Start Available records
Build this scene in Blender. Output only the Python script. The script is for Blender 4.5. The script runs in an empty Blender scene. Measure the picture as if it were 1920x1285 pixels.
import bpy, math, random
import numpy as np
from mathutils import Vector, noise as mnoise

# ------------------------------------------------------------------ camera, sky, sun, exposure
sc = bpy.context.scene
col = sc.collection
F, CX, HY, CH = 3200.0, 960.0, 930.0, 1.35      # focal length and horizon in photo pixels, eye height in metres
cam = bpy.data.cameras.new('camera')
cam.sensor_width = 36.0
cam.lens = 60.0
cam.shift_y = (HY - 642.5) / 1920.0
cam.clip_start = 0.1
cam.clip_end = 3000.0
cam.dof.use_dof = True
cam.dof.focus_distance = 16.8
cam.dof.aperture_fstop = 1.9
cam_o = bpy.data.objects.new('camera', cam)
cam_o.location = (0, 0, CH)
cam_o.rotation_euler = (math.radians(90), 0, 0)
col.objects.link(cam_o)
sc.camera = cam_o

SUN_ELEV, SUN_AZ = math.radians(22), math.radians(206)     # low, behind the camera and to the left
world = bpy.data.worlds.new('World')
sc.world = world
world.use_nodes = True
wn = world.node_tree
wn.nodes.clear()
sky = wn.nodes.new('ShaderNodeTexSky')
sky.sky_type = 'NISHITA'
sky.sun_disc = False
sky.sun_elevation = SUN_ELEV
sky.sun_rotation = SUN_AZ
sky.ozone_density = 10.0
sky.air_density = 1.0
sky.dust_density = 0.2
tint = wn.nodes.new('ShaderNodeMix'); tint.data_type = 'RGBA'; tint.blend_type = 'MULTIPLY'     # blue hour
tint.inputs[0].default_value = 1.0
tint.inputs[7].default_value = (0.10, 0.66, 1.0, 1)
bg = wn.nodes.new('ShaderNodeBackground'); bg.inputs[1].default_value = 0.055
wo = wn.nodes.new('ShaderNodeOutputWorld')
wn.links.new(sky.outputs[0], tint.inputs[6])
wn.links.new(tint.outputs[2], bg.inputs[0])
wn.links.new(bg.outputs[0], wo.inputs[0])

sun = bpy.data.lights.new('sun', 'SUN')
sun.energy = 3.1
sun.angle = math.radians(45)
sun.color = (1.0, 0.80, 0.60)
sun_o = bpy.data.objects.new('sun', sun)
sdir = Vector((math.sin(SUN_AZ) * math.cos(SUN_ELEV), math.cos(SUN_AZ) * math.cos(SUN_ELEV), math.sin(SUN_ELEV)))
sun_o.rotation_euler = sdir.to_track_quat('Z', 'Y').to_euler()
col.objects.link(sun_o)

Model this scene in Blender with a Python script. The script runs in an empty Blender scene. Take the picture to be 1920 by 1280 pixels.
End Available records
### What you will do
Show every line from the listing above in which the string "this" appears.

### Exercise answer
Build this scene in Blender. Output only the Python script. The script is for Blender 4.5. The script runs in an empty Blender scene. Measure the picture as if it were 1920x1285 pixels.
Model this scene in Blender with a Python script. The script runs in an empty Blender scene. Take the picture to be 1920 by 1280 pixels.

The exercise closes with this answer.